Celeste Ng’s debut novel, Everything I Never Told You, takes place in Ohio in 1977, and deals with the disappearance of a seventeen-year-old Chinese-American girl, Lydia Lee.  Ng’s choice to use the 1970s as a setting allows her to examine racial differences with so much true-to-life consideration.  She also practices this successful technique when it comes to discussing the societal role of women, particularly within the confines of such a small and secluded town.

From the very beginning, we as readers are given more information than those around Lydia.  Ng tells us that Lydia is already dead, but her family are completely unaware of this fact, and continue to cling on to the hope that she will walk back into their lives as though nothing has happened.  The fissures within the family come to light as the story moves on, and one finds oneself continually drawing one’s own conclusions about what has happened to cause Lydia’s death.

Ng’s writing style and the plot which she has crafted is absorbing.  She has taken into account a generational mixture of characters, whose reactions to Lydia’s disappearance – and later to her death – have been well considered and are, as a result, believable.  Each of these characters has been followed in turn, which allows Ng to build both her creations and the story in which they find themselves.
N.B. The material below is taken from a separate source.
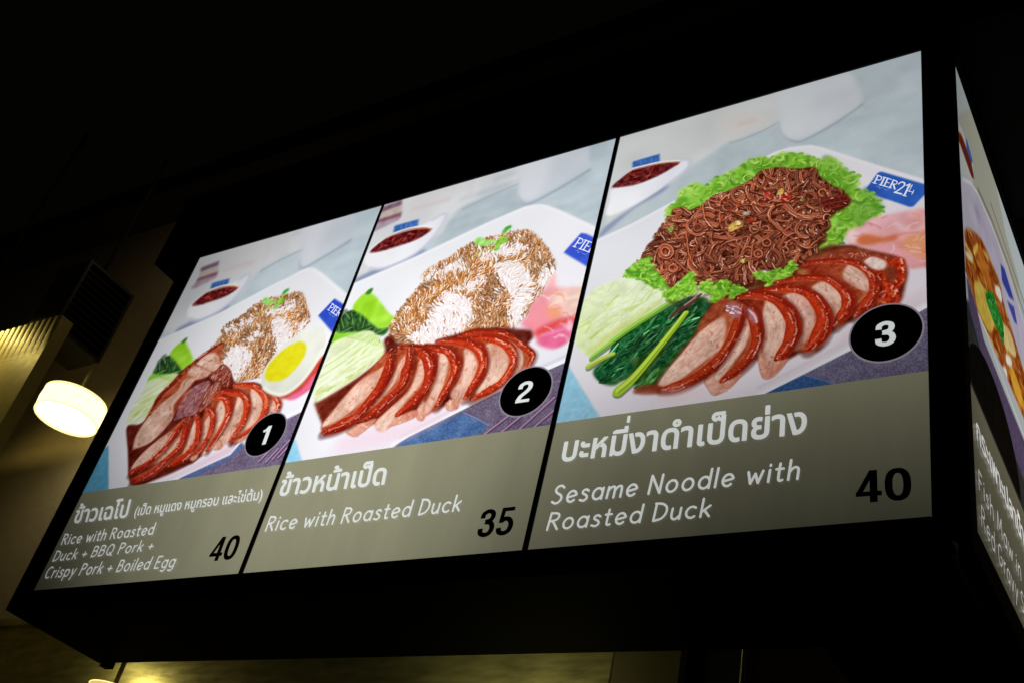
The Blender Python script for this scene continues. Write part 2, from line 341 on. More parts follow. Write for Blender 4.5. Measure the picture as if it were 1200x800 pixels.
def cucumber_rice_etc(c, G, E):
    c.fill(E(255,100, 270,30, 340,-30, 460,-20, 480,60, 545,70, 510,112, 450,90, 360,95), (58, 104, 48), 1.2, n=[(5, 26), (2.5, 20)], name='leafy_greens')
    c.setclip(E(255,100, 270,30, 340,-30, 460,-20, 480,60, 545,70, 510,112, 450,90, 360,95))
    c.dabs(E(255,100, 270,30, 340,-30, 460,-20, 480,60, 545,70, 510,112, 450,90, 360,95), 60, [(92, 150, 76), (36, 72, 34), (30, 56, 32), (112, 170, 90), (76, 128, 60)], (4, 11), (1, 2.6), (-2.2, -.6), .6, .7)
    c.setclip()
    for (u, v, du, dv, ww) in ((300,80, -20,-70, 26), (350,70, -10,-80, 30), (400,70, 20,-85, 30), (450,70, 30,-70, 26), (500,90, 25,-60, 22), (280,95, 60,-30, 22), (380,92, 70,-26, 24), (470,100, 60,-30, 20), (330,20, -30,-40, 24), (430,10, 10,-45, 26)):
        base, tip = E(u,v, u+du,v+dv); d = np.array(tip)-np.array(base); nn = np.array([-d[1], d[0]])/np.hypot(*d)*ww/4.7/2; m_ = np.array(base)+d*.5
        lf = [base, tuple(m_+nn), tip, tuple(m_-nn)]; g = c.rg.uniform(.7, 1.25)
        c.stroke([base, tip], (24, 48, 26), ww/4.7+2, .5, 1.4); c.fill(lf, (70*g, 122*g, 56*g), .8, n=[(3, 16)], grad=((lf[1], lf[3]), (42*g, 84*g, 40*g))); c.stroke([base, tip], (150, 190, 118), .9, .6, .5)
    leaf = [(180+u/4.286, 230+v/4.286) for u, v in ((1000,560), (1060,488), (1110,500), (1180,585), (1215,615), (1190,650), (1130,665), (1050,600))]
    c.fill(leaf, (150, 212, 40), 1.2, n=[(8, 14)], grad=((leaf[1], leaf[5]), (170, 226, 70)))
    c.fill([(180+u/4.286, 230+v/4.286) for u, v in ((1064,492), (1078,472), (1098,462), (1102,472), (1085,494))], (58, 128, 40), 1.)
    c.fill(E(225,150, 245,100, 330,95, 430,85, 440,110, 300,140, 240,180), (138, 206, 52), 1.2, n=[(6, 12)])
    cu = E(240,145, 380,95, 430,84, 455,92, 500,130, 528,190, 510,225, 480,245, 400,312, 300,385, 160,476, 134,470, 128,430, 145,370, 165,320, 210,220)
    c.fill(cu, (224, 232, 196), 1., grad=(E(200,330, 520,120), (206, 222, 158)), n=[(12, 8), (4, 6)], name='cucumber')
    c.setclip(cu, soft=1.)
    for i in range(15):
        o = i*27-150; c.stroke(E(120+o*.55,480+o*.25-90, 300+o*.45,330+o*.2-60, 470+o*.35,200+o*.2-60), c.rg.choice([(244, 247, 230), (196, 216, 130), (238, 242, 214)]), c.rg.uniform(1.4, 3.2), .6, 1.)
    for i in range(46):
        t = c.rg.random(); x, y = 150+330*t+c.rg.gauss(0, 30), 430-300*t+c.rg.gauss(0, 36)
        q = E(x, y, x+c.rg.uniform(30, 90), y-c.rg.uniform(20, 70))
        c.stroke(q, c.rg.choice([(198, 216, 132), (238, 242, 220), (190, 212, 116), (244, 246, 232), (212, 226, 160)]), c.rg.uniform(1, 3.4), .5, 1.2)
    c.dabs(E(130,430, 300,370, 400,310, 480,245, 510,190, 430,260, 300,340, 150,400), 16, [(176, 190, 92), (196, 200, 110)], (4, 10), (1.4, 3), (-1, -.4), .5, 1.)
    for i in range(16):
        x = 300+i*15; c.stroke(E(x, 112-i*.8, x+26, 122+i*4), (160, 204, 84), 1., .5, .5)
    c.setclip()
    rice(c, G, None)
    # herbs on the rice
    for poly, cl in ((G(535,150, 560,130, 600,145, 605,165, 570,180, 545,172), (150, 224, 112)), (G(640,200, 660,150, 690,128, 720,140, 705,160, 680,170, 665,200), (112, 198, 62)), (G(684,105, 700,80, 730,66, 736,80, 712,98, 694,112), (66, 170, 52)), (G(560,160, 620,145, 660,150, 600,180), (168, 226, 120))):
        c.fill(poly, cl, 1., .9, n=[(3, 24)], name='herb_sprig' if cl[0] == 112 else None)
    c.stroke(G(520,240, 590,200, 650,190, 700,110), (196, 206, 60), 1.6, .8, .7)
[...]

The structure of the novel – which outlines portions of the story from the perspective of different periods – ensures that the reader’s attention is held throughout.  A great deal of themes are at play in Everything I Never Told You too, from secrets and deception to grief and racism.  The pace works nicely, and the whole has been very well written.  Nothing is quite as it seems, and surprises are thrown up throughout, making Everything I Never Told You one of the most thought-provoking contemporary novels of late.